8 février 2024 at 12:01 Laisser un commentaire

ISRAËL, LA COUR DE JUSTICE ET L’OCCIDENT 

L’ordonnance de la Cour Internationale de Justice (CIJ) dans l’affaire opposant l’Afrique du Sud à Israël a manifestement mis bien des observateurs dans l’embarras. Si certains journalistes ou experts ont clairement explicité le sens et la portée de ce verdict sans précédent , plus d’un commentateur s’est, à l’inverse, évertué à minimiser l’événement : « les décisions de la Cour ne sont pas contraignantes », s’est rassuré l’un d’eux sur « France Info »; « cette décision reste purement symbolique », affirma un autre, sur LCI,  supputant à l’avance que, dans la décision de la CIJ,  « personne n’est nommé de manière directe »…Toutes ces assertions péremptoires sont fausses ! 
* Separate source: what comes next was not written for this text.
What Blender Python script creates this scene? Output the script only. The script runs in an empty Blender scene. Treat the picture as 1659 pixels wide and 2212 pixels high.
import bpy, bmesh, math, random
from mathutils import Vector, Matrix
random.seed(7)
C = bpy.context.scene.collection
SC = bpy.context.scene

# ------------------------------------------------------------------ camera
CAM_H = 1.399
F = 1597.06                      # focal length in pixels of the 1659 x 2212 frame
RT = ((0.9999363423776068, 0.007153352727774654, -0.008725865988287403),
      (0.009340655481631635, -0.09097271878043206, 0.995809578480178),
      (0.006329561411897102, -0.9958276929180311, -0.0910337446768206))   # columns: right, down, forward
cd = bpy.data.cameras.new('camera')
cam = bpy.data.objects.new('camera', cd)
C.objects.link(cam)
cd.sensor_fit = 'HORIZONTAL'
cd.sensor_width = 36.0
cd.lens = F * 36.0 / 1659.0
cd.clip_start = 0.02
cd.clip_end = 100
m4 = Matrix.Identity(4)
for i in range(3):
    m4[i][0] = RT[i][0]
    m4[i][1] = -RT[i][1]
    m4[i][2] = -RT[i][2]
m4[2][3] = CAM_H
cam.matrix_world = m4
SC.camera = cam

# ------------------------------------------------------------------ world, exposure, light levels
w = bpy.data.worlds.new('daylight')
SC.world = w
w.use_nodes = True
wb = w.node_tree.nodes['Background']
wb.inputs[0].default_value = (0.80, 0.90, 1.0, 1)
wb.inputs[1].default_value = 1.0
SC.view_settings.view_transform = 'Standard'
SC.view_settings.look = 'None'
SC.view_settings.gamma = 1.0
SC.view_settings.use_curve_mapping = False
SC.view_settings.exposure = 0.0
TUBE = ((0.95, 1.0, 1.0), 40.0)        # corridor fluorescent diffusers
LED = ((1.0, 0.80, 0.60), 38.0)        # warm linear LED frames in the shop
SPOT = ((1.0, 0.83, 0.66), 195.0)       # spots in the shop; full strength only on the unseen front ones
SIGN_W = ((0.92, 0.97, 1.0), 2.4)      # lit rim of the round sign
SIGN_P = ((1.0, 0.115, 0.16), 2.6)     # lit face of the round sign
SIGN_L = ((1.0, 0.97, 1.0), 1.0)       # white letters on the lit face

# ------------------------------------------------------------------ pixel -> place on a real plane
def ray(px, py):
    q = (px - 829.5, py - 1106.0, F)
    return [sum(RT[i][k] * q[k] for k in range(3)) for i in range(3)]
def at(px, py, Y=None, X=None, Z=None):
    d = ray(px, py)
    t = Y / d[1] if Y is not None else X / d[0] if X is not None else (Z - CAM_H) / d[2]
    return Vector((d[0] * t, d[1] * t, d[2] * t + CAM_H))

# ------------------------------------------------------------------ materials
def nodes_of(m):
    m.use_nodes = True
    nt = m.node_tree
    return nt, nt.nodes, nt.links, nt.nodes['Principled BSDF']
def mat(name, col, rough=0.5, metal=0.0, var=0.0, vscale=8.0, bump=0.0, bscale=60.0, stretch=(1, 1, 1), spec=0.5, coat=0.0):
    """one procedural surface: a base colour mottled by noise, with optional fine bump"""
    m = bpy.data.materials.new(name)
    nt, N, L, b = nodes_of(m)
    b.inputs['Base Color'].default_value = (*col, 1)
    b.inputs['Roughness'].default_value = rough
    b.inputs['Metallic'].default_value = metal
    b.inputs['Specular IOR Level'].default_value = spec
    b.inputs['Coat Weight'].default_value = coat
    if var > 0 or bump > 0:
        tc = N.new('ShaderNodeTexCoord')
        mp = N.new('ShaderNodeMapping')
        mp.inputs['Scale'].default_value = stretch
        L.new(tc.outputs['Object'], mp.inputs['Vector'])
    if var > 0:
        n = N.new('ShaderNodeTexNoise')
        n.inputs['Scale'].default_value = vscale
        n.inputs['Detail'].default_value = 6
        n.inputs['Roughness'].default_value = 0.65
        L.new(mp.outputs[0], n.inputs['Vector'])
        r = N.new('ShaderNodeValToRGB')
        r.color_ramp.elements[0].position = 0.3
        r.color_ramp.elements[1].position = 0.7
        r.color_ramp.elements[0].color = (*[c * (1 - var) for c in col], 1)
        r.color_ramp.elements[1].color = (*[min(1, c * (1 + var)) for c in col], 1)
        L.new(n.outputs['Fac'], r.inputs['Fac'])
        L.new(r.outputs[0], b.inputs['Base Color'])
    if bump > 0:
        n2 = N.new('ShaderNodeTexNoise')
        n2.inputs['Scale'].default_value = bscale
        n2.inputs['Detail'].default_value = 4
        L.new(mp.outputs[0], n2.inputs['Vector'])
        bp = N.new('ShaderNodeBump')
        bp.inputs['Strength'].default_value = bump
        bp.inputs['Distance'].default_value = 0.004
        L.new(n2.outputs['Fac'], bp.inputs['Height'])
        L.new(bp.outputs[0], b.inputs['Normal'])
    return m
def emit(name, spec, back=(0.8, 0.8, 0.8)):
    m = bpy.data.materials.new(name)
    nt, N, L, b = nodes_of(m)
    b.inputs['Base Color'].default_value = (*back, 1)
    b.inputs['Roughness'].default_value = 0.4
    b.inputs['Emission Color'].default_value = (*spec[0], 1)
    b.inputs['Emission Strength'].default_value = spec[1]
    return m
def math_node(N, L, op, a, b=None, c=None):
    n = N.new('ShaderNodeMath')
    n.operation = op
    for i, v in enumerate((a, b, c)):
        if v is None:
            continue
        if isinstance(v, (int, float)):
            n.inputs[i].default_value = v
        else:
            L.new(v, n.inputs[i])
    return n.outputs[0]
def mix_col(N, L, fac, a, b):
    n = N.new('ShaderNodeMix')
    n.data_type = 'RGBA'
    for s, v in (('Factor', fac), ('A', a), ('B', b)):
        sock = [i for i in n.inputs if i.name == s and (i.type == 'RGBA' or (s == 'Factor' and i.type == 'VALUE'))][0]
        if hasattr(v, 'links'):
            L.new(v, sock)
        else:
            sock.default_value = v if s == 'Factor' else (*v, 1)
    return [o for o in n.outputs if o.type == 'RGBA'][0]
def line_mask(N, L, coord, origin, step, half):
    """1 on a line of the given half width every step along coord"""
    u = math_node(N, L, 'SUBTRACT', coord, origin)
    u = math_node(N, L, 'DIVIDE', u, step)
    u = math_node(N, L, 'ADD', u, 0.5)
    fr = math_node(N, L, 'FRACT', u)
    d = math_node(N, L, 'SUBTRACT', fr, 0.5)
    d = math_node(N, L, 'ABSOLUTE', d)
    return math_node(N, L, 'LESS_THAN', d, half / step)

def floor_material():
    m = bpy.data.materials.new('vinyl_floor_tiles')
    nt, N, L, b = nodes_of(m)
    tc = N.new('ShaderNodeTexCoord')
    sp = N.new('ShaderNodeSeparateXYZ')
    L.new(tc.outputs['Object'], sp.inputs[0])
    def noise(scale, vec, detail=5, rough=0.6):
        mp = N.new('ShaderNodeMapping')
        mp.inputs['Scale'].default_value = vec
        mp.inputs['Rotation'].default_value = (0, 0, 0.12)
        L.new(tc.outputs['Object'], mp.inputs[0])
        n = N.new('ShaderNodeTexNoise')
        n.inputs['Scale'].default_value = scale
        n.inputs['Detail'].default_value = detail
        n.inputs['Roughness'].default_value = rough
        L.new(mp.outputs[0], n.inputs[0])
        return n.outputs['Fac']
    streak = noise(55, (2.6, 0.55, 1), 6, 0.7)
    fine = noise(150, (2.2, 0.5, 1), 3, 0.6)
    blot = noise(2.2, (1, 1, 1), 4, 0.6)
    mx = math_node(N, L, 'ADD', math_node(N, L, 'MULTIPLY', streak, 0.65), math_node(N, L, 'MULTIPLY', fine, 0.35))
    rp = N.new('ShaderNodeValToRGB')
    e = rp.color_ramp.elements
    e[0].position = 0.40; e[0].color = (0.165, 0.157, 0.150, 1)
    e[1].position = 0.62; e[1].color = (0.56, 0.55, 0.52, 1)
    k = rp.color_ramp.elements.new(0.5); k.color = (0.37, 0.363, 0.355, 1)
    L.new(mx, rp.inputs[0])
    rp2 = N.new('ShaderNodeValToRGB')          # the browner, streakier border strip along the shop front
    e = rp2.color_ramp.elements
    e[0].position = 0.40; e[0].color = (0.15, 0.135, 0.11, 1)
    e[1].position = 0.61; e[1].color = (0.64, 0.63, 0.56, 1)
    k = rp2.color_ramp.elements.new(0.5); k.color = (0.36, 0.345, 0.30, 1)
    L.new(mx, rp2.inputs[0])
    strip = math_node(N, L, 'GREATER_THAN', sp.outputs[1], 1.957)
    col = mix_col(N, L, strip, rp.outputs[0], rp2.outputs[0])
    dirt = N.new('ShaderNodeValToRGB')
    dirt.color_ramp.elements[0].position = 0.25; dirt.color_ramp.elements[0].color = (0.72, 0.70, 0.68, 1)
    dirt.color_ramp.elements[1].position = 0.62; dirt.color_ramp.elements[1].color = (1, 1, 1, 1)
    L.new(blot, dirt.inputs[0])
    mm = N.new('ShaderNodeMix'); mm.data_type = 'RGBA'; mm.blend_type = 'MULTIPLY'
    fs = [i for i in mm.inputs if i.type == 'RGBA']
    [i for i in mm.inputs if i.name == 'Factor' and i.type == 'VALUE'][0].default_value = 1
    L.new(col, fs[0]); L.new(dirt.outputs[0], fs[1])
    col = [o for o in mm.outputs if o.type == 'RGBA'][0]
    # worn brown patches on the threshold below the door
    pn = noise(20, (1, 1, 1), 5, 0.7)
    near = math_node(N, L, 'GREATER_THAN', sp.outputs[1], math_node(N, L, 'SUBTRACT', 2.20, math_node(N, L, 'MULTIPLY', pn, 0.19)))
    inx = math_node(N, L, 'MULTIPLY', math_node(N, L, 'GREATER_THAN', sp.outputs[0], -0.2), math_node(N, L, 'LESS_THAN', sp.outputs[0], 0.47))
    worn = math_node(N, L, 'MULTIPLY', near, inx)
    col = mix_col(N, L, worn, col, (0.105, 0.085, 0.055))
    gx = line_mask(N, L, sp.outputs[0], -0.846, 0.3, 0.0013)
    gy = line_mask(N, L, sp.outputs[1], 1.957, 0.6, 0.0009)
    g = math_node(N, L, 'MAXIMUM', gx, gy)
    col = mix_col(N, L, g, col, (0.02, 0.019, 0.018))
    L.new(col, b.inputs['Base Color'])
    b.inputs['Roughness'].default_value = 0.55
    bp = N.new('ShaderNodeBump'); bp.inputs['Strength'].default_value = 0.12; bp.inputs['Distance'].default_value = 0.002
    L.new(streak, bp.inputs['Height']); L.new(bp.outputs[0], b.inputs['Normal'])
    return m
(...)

D’une part, l’article  94 de la Charte des Nations unies dispose que les arrêts de la CIJ sont bel et bien  contraignants. Si donc Israël refuse de les exécuter, tous les États ont le devoir d’agir pour obtenir l’application des mesures demandées par la Cour ! Quant à l’Afrique du Sud, elle peut saisir le Conseil de sécurité, dont chacun des membres devra prendre ses responsabilités devant l’opinion mondiale : celui d’entre eux qui assumerait d’ignorer les demandes expresses du plus haut tribunal de l’ONU perdrait toute crédibilité en matière d’ État de droit, à plus forte raison de référence démocratique vis-à-vis du reste du monde. Dans le contexte international actuel, marqué par une réaction  de plus en plus vive du « Sud global » contre la pratique du « 2 poids-2 mesures » des pays occidentaux, pareille attitude coûterait politiquement cher à Washington, Londres ou Paris.
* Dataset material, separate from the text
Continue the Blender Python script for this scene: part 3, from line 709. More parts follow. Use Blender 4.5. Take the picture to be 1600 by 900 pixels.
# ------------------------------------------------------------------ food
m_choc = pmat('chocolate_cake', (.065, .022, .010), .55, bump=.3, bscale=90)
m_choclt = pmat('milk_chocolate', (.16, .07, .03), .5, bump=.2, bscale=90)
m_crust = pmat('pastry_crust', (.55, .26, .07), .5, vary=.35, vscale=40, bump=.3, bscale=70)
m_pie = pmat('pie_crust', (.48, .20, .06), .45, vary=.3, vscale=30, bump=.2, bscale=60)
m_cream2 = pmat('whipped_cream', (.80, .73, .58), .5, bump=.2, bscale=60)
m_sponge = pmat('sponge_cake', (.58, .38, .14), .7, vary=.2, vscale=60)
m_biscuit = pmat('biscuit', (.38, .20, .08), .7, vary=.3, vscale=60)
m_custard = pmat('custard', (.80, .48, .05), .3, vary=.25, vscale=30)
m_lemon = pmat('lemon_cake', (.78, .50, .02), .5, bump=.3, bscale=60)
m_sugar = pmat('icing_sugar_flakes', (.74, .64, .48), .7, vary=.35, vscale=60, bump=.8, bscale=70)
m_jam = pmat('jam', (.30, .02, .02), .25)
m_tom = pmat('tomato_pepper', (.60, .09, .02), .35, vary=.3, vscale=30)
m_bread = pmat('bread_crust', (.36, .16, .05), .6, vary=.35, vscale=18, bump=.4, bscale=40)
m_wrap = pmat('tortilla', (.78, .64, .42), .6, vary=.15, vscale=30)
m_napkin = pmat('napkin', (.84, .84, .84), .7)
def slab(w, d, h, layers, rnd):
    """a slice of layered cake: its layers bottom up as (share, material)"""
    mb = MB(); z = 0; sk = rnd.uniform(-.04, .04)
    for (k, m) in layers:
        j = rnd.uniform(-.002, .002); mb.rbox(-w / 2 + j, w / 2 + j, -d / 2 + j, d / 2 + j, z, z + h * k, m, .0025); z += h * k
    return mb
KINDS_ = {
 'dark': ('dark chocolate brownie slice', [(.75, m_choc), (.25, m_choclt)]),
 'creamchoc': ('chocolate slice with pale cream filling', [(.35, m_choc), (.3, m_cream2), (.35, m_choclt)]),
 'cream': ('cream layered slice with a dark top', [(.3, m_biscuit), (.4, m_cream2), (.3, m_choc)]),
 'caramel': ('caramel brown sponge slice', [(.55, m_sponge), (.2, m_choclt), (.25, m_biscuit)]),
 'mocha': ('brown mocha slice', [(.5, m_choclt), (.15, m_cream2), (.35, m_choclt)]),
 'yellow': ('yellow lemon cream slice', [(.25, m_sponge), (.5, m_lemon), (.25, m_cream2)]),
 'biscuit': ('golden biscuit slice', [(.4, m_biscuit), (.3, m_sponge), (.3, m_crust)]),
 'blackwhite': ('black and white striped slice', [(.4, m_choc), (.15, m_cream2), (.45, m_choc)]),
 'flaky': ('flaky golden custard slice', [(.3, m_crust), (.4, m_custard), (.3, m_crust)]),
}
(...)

Par ailleurs, dans les attendus de sa décision, la Cour a bien « appelé l’attention »sur des dirigeants israéliens tels que…le Président Herzog en personne, le ministre de la défense, Gallant, et le ministre des infrastructures, de l’énergie et de l’eau, Katz, soulignant à leur propos qu’ « au moins certains actes  (à Gaza) semblent susceptibles de tomber sous le coup de la convention sur le génocide » ! Ce constat -d’une extrême gravité s’agissant de personnages investis de hautes responsabilités et dont les actes mis en cause sont restés totalement impunis en Israël- a conduit la Cour à ordonner à Israël de prendre « toutes les mesures en son pouvoir pour prévenir et punir l’incitation à commettre le génocide ». La décision, « adoptée à 15 voix contre 2 (…) reconnaît la « plausibilité » des allégations de l’Afrique du Sud, selon lesquelles les Palestiniens doivent être protégés contre le génocide », souligne avec courage le quotidien en ligne israélien « The Times of Israël » (26/1/2024).

La meilleure défense étant l’attaque, Netanyahou nargue la Cour en annonçant qu’il continue la guerre, cherche à étendre le conflit à toute la région, traite l’OMS de « complice du Hamas » et cherche à salir l’agence de l’ONU dont les 30 000 employés rendent  des services vitaux (éducation, soins de santé, protection sociale, micro finance…) aux réfugiés palestiniens depuis 75 ans ! 

Dès lors, pour chacun de nos États (France, Europe, Occident), la poursuite de l’impunité à l’égard du pouvoir israélien serait une violation directe  de l’ordonnance de  la justice internationale. Leur devoir est d’obtenir d’Israël « des mesures immédiates et efficaces pour permettre la fourniture des services de base et de l’aide humanitaire dont les Palestiniens ont un besoin urgent ».  Ce qui, selon tous les humanitaires sur le terrain, passe par un arrêt des combats.